Breanna Parenteau and her United Basketball teammates are congratulated by members of the Scarborough junior varsity girls’ basketball team after a 58-37 loss Jan. 24 to Bonny Eagle. Michael Kelley / The Forecaster

SCARBOROUGH — Scarborough High School senior Ashley Washington likes to play basketball in her free time, but never had an opportunity to join an organized team until now.

Washington is part of Scarborough’s first-ever Unified basketball team, which comprises student-athletes with developmental disabilities with partners that don’t.

“It’s really fun. I get out of my comfort zone and meet new people,” Washington said prior to Scarborough’s first game Jan. 24, a 58-37 loss to Bonny Eagle High School.

Scarborough High School junior Madison Scammell grew up playing team sports, but the Unified team is unlike any other she has played on.

“We were a team from the first practice. We are all friends. It is a lot of fun. We are always cheering each other on,” said Scammell, one of the six partners on the team.

Joining the team was a natural fit for Scammell, who is a part of the Buddy System, a group in which students in mainstream classes build relationships with students in the functional and academic life skills classes by attending games, concerts and other activities outside school. Scammell also helps out in the functional life skills classroom as a volunteer cook.

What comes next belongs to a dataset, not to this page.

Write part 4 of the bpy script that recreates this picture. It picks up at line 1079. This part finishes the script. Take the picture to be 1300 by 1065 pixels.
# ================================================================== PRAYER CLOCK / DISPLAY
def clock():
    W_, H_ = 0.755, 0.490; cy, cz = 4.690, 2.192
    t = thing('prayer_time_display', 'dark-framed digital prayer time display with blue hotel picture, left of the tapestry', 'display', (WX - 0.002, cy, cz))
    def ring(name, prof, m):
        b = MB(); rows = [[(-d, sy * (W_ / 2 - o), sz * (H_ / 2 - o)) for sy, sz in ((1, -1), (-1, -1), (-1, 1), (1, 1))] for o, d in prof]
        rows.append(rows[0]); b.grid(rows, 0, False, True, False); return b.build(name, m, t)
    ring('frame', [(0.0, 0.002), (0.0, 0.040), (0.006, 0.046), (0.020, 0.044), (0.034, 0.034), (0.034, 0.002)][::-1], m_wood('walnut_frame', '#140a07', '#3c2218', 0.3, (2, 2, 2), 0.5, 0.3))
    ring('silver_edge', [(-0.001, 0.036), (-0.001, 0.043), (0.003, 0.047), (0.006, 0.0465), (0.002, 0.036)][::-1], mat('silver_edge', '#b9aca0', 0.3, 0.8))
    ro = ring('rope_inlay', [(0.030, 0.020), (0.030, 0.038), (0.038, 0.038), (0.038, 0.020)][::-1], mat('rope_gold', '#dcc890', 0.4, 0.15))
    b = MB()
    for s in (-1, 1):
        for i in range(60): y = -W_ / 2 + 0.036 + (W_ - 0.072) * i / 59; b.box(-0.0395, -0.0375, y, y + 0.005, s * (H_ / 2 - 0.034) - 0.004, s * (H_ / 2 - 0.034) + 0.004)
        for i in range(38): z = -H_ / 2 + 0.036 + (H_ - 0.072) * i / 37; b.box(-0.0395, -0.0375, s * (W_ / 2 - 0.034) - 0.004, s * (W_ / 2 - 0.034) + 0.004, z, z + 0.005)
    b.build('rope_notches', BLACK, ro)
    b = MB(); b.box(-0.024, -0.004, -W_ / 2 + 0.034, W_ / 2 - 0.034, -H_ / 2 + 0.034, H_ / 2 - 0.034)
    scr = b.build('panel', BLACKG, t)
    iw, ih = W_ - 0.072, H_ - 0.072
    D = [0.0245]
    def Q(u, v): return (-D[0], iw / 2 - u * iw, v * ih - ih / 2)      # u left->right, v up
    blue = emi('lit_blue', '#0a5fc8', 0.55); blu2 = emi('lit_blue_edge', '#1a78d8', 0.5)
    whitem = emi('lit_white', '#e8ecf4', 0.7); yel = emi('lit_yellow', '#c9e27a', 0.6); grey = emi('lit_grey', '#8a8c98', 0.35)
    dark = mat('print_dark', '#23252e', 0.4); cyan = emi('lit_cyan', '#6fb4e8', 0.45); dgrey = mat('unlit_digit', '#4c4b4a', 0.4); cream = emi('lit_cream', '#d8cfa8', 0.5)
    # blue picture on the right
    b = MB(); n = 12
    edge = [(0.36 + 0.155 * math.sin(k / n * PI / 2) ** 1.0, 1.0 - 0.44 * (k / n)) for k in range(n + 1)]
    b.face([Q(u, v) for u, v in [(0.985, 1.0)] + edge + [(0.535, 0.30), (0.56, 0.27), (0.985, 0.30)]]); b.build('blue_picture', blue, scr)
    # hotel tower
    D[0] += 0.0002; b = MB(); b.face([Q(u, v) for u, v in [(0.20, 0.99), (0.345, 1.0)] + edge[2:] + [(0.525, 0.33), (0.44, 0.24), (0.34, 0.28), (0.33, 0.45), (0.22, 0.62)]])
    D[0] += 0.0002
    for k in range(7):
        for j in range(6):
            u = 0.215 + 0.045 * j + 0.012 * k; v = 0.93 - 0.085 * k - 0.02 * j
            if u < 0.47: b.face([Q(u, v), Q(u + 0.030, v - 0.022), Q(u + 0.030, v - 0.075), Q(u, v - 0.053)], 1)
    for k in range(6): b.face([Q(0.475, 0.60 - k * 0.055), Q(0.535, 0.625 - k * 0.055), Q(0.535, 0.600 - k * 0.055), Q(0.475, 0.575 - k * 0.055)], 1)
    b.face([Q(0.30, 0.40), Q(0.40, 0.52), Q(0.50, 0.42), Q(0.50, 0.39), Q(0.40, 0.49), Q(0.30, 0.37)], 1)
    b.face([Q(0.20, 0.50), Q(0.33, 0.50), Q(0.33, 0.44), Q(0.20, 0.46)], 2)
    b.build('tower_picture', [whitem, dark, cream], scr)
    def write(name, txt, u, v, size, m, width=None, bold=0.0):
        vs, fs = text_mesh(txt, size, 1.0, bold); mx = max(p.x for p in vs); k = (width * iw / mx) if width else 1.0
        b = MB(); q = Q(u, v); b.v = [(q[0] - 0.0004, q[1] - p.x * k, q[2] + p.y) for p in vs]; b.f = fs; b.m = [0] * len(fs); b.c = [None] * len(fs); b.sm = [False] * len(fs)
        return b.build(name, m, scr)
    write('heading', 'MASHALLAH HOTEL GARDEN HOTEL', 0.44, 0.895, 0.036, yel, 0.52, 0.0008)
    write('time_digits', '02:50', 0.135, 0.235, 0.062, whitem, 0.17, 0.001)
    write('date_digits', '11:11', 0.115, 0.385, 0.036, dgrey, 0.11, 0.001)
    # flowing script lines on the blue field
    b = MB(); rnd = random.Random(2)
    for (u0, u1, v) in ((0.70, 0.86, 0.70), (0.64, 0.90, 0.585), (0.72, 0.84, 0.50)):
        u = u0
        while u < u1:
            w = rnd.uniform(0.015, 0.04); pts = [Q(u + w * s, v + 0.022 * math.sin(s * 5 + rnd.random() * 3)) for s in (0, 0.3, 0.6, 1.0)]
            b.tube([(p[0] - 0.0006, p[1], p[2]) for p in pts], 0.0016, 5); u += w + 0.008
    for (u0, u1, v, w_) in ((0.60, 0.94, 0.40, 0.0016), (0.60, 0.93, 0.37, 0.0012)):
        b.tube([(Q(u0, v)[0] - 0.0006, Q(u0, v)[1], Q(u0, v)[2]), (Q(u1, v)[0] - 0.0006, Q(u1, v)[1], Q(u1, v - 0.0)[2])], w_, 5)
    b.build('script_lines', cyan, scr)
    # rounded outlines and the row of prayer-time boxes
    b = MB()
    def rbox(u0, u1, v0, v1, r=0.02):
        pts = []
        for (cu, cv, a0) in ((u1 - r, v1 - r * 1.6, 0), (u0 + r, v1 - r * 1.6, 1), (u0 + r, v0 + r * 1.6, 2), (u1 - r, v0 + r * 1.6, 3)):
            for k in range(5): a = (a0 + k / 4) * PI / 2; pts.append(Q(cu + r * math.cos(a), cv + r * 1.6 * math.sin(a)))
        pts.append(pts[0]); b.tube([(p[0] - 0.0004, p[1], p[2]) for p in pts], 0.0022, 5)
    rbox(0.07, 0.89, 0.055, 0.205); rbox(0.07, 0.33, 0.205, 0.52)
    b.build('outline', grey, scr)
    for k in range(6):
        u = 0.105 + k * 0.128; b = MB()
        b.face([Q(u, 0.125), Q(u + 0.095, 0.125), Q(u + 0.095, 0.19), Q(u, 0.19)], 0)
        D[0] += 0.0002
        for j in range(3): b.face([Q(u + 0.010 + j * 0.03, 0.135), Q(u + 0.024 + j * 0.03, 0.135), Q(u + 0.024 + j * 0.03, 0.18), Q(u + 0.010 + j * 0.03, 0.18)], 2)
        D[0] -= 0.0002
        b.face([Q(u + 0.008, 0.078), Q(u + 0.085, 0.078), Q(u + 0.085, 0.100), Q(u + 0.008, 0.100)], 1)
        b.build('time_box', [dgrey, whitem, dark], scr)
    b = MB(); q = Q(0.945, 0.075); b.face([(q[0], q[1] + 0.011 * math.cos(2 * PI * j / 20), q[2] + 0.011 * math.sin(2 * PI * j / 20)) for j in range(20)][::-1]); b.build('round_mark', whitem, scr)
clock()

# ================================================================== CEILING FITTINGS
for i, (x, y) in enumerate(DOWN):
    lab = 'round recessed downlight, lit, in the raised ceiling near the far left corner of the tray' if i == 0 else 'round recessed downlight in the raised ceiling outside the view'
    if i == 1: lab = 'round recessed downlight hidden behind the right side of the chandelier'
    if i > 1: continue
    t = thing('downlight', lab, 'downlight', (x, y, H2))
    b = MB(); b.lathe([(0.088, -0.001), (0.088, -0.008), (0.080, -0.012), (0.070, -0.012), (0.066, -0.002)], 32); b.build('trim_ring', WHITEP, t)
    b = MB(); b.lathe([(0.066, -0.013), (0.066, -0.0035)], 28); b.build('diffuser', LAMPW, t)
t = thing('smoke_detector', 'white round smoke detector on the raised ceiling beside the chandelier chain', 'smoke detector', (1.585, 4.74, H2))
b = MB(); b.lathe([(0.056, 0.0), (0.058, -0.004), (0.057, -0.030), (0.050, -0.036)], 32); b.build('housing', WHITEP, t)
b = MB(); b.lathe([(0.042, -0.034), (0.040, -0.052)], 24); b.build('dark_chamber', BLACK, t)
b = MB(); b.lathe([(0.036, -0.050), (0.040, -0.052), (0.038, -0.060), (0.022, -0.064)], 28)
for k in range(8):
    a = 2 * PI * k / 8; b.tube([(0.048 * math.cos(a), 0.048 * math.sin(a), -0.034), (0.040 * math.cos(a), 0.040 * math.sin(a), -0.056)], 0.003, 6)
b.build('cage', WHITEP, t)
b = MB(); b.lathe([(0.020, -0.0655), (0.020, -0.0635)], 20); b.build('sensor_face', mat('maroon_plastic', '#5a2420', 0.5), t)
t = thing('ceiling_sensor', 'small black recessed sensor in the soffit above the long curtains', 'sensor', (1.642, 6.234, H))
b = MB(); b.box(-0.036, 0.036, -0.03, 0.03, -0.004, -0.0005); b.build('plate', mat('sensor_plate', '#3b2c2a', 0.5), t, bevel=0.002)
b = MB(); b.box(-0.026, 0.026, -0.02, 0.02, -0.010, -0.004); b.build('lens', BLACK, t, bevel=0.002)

“I’ve always had a passion for that,” she said. “I think it is a great opportunity to show these kids they are equal to every one else.”

Scarborough’s Jakob McDonough, at right, battles Bonny Eagle’s Josh Small for a rebound early in the teams’ game last week. Michael Kelley / The Forecaster

Head coach Albert McCormack, an environmental science teacher at the high school, said Scarborough is a great community for a Unified basketball team.

“We have a strong athletic program and a tight-knit group of students and an inclusive and welcoming group of students who are thrilled to get going,” he said.

The 13-member team will play seven additional games between now and early March; the next is at home at 4 p.m. Friday against Cape Elizabeth.

McCormack said he has seen his team come a long way since it began practicing in early January.

“A lot of the kids are getting involved with sports and basketball for the first time and have been having a lot of fun developing as a team and getting to know each other,” said McCormack, who coached the Unified Basketball team at Greely High School before coming to Scarborough High School.


Noah Fougere, left, helps fellow freshman Nick Veilleux with a shot during Scarborough’s inaugural Unified basketball game on Jan. 24. Michael Kelley / The Forecaster

“Unified sports is really changing how we see school sports. It is opening the door and breaking down the barriers for those students who might not have that opportunity to play sports and represent their school, play on their home court before their home fans,” Ian Frank, Special Olympics of Maine’s director of Unified Champion Schools, said.

The Unified Champion Schools model, he said, is more than just about sports. It is focused on creating a more inclusive, compassionate and respectful school environment.

“Students create friendships and bonds that wouldn’t otherwise form if a program like this wasn’t available to them,” Frank said.

The Maine basketball program started six years ago with 17 schools and today has more than 60 participating. Through a partnership with the Maine Principal’s Association, which oversees high school athletics in the state, the Unified program expanded to offer volleyball this fall at two schools and has 10 schools interested in participating in Unified bocce this spring.

Scarborough Athletics and Student Activities Director Mike LeGage said the basketball team may be just the start of Unified sports in Scarborough.

“This is the inaugural group,” he said before the game. “We are excited about other Unified options coming to Scarborough moving forward.”